EXERCISE DETAILS.
Line by line, repeat the data below exactly, beginning at the first line and ending at the line with "return m, nt, nt.nodes['Principled BSDF']". Omit pictures.

Rows from a 3D scene dataset
****

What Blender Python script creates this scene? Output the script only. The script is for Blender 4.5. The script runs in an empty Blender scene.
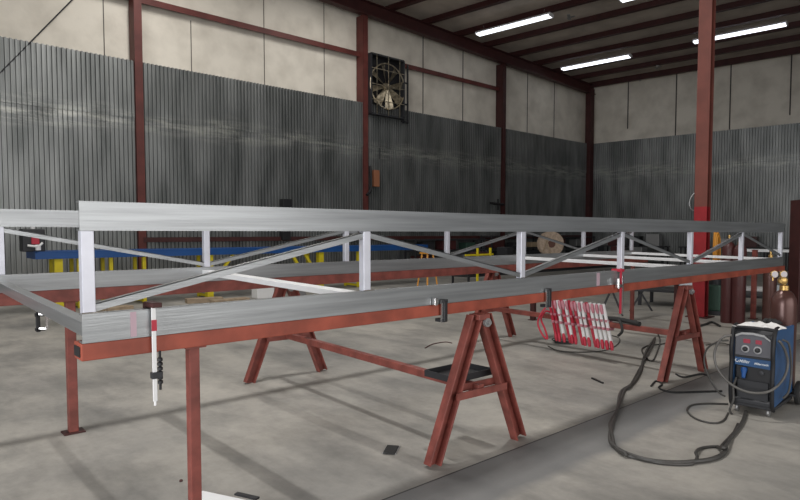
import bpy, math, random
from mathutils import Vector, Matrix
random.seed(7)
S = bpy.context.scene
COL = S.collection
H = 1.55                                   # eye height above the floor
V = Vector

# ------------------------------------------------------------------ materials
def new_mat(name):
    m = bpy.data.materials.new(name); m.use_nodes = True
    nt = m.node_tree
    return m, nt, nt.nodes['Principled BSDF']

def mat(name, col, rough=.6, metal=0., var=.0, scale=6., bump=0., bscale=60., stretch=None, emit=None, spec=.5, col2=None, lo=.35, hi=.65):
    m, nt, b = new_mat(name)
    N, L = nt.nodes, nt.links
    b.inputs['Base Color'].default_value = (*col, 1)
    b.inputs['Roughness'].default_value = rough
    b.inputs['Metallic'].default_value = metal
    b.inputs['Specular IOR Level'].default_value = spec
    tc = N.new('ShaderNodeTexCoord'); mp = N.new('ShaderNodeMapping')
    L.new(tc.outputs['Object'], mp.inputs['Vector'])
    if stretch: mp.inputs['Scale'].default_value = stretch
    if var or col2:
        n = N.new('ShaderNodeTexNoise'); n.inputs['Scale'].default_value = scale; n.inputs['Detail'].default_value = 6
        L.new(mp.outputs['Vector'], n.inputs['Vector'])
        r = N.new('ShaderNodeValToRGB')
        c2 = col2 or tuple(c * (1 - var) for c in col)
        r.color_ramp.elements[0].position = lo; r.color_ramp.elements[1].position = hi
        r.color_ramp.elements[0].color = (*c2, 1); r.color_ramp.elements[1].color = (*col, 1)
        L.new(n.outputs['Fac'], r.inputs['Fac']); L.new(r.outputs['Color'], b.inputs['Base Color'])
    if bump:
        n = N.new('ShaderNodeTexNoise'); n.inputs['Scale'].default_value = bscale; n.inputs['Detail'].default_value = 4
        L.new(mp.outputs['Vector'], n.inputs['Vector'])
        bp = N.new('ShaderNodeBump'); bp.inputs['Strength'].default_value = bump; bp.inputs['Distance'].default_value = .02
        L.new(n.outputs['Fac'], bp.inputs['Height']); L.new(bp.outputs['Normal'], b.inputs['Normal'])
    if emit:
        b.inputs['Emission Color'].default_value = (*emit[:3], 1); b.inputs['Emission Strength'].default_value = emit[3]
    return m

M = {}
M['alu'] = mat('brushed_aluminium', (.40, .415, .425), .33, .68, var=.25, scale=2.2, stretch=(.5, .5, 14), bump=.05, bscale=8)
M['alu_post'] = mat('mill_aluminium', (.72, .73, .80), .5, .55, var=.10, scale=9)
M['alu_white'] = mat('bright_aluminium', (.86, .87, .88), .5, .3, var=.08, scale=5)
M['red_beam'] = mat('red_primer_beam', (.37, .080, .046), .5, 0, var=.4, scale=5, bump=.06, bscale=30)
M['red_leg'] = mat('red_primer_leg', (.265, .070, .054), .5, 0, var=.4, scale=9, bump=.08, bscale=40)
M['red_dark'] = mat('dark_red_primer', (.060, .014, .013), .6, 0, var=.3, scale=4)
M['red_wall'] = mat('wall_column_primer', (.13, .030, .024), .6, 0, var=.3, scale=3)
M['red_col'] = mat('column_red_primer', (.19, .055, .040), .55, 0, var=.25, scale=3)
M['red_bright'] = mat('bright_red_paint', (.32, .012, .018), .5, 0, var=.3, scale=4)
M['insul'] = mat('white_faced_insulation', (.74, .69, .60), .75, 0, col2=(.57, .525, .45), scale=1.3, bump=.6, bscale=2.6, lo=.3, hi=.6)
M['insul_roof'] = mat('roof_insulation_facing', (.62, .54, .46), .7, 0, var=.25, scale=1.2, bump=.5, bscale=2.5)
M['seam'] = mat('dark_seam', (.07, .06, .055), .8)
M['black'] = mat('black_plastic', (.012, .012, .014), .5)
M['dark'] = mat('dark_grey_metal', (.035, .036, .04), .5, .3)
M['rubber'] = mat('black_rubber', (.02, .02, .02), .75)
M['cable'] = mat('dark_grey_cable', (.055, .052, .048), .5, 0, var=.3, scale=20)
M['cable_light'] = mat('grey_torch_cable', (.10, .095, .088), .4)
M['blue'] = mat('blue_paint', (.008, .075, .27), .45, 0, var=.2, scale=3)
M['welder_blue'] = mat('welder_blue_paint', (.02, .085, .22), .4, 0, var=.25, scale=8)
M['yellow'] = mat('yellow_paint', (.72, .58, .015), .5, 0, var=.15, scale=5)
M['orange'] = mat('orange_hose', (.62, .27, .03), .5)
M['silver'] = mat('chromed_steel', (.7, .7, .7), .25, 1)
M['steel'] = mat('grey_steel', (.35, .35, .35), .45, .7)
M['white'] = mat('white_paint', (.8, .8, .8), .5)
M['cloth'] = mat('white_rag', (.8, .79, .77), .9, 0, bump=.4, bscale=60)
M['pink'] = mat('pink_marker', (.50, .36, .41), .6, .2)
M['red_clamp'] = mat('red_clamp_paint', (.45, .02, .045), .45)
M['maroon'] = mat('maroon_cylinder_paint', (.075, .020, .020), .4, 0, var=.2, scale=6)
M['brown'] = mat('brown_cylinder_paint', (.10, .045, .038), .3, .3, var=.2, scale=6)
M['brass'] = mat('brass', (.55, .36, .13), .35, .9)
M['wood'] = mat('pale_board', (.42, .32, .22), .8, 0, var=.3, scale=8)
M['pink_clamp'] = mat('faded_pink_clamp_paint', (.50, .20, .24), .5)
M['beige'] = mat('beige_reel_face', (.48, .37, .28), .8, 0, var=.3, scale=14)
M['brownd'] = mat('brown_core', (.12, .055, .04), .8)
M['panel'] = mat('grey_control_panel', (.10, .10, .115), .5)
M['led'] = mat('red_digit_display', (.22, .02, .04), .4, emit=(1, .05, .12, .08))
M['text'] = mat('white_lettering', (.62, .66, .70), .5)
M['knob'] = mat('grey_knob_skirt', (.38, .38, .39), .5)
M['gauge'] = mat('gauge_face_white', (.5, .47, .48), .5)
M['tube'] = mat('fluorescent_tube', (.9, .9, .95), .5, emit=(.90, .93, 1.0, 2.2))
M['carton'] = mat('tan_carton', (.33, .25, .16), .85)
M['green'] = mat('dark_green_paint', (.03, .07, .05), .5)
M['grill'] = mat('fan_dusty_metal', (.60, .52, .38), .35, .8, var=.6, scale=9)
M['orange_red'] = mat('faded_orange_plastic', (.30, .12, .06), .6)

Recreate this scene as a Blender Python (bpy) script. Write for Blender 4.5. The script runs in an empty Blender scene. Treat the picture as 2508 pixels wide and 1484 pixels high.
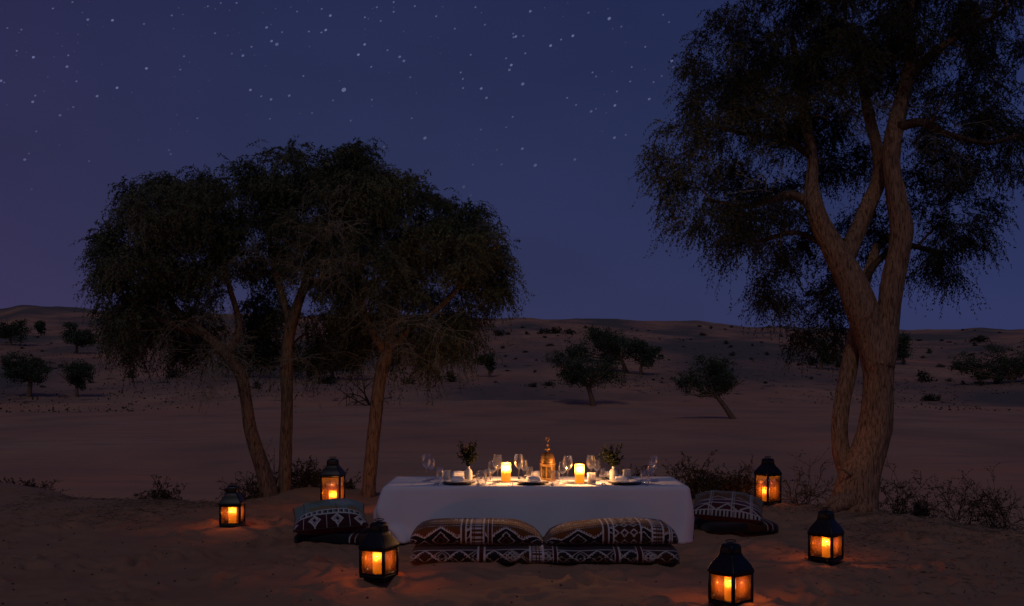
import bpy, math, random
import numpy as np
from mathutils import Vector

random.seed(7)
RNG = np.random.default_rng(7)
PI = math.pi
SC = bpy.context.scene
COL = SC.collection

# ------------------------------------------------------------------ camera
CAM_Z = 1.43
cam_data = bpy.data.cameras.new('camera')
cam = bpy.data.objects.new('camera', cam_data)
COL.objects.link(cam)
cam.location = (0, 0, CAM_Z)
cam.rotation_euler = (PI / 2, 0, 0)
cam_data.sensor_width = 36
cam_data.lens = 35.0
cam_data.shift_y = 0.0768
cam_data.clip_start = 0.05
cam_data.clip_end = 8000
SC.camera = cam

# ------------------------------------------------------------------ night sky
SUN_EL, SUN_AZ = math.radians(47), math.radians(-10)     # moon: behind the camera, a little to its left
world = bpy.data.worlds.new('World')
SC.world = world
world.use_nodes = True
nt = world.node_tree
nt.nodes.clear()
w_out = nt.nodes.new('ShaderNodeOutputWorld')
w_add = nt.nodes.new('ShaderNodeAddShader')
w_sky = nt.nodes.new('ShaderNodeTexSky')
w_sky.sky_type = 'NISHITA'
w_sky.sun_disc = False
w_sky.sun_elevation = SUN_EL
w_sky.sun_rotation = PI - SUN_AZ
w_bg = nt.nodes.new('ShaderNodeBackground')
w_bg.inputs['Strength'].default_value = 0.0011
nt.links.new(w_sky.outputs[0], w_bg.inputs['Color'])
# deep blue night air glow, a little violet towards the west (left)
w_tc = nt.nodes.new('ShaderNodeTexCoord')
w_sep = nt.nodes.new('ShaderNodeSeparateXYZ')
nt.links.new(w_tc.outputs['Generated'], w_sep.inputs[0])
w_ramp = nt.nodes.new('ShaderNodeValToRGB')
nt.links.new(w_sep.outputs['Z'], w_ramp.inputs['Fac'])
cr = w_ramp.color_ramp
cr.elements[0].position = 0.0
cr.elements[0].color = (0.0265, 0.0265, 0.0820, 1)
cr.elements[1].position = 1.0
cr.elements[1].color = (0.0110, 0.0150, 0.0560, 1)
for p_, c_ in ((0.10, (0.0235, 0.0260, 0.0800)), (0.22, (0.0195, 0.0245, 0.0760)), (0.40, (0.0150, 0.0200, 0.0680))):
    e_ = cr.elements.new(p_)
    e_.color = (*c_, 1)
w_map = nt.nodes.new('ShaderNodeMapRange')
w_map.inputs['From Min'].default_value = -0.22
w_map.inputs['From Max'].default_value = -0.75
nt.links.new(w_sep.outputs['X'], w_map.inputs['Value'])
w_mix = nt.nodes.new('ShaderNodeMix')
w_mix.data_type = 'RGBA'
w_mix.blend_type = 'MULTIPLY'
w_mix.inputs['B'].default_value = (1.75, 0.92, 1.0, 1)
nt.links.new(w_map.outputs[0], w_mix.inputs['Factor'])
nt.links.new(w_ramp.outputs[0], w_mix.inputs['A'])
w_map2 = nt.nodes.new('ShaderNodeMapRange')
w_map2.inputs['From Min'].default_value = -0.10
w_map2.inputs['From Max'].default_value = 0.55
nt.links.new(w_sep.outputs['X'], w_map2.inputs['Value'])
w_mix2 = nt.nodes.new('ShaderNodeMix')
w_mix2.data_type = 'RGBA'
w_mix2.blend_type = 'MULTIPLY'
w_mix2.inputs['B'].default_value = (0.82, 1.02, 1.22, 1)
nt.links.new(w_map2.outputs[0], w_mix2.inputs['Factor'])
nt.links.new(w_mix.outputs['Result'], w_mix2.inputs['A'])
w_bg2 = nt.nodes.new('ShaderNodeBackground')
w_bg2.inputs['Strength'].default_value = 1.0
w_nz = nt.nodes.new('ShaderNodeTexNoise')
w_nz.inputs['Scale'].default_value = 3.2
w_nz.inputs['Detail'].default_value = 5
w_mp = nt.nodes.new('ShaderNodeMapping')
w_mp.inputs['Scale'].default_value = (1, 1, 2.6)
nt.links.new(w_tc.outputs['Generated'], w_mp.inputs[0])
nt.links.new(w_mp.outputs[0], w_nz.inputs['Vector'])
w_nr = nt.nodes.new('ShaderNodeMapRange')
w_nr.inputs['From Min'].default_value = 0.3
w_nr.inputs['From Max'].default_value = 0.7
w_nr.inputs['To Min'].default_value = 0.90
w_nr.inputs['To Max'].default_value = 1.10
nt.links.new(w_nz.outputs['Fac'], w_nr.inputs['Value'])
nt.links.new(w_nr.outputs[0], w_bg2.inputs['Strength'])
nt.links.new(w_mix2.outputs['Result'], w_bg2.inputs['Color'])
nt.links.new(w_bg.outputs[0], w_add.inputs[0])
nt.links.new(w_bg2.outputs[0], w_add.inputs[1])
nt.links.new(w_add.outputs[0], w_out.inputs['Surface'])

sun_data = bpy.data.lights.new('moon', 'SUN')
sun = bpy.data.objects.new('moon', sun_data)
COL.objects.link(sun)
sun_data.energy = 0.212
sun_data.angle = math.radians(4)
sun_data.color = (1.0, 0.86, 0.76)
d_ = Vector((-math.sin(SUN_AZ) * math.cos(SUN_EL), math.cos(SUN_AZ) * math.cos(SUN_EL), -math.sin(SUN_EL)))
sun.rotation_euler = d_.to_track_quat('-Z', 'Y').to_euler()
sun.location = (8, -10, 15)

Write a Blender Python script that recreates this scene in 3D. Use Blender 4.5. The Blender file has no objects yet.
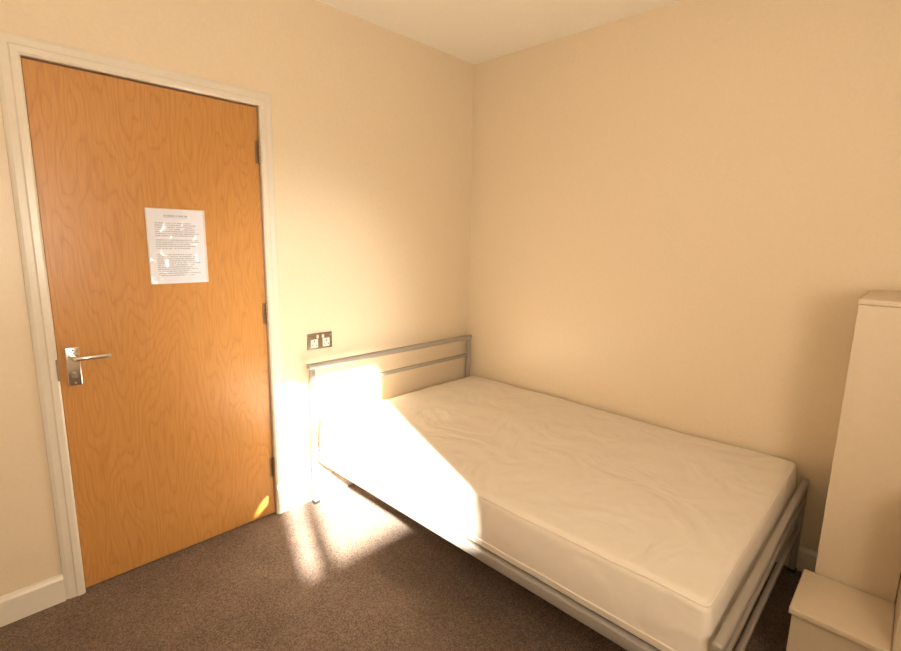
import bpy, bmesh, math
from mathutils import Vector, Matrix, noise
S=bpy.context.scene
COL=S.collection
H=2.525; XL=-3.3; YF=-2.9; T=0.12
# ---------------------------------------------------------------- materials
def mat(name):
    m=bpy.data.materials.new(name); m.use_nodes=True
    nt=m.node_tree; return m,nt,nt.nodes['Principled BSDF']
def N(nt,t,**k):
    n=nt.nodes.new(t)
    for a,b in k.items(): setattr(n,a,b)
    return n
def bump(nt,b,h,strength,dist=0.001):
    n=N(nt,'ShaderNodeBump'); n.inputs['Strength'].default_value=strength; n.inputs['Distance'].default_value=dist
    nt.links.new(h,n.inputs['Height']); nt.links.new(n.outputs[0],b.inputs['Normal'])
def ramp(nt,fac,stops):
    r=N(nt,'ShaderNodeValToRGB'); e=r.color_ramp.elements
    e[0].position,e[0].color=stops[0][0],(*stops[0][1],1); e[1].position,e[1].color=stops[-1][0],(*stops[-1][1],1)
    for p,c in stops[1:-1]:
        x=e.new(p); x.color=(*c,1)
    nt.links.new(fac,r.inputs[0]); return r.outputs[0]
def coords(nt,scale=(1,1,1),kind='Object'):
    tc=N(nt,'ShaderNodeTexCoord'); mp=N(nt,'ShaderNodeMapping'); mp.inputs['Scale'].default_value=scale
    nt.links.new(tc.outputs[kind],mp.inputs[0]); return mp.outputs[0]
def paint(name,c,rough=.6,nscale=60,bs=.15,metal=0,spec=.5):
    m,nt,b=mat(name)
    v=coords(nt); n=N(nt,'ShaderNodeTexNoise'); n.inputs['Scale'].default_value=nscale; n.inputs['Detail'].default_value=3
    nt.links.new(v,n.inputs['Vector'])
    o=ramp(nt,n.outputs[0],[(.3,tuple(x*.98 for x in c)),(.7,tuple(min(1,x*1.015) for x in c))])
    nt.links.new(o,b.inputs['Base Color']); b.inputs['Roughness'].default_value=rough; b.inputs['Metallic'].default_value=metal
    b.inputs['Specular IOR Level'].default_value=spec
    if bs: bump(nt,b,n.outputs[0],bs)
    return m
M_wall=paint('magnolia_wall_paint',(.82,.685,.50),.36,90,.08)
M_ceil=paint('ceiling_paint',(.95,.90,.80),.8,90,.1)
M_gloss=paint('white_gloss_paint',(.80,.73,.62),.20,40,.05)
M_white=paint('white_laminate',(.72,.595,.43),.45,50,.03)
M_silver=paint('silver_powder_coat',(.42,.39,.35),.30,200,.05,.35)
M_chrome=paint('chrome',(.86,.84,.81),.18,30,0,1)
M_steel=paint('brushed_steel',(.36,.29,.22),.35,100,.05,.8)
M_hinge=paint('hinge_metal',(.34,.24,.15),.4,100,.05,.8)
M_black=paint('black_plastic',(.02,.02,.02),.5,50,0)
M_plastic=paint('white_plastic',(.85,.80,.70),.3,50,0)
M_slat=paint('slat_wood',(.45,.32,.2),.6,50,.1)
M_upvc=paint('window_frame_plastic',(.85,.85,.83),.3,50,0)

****

EXPECTED OUTPUT.
What Blender Python script creates this scene? Output the script only. The script is for Blender 4.5. The script runs in an empty Blender scene.
import bpy, math, random
from mathutils import Vector, Matrix
random.seed(7)
S = bpy.context.scene
COL = S.collection
H = 1.55                                   # eye height above the floor
V = Vector

# ------------------------------------------------------------------ materials
def new_mat(name):
    m = bpy.data.materials.new(name); m.use_nodes = True
    nt = m.node_tree
    return m, nt, nt.nodes['Principled BSDF']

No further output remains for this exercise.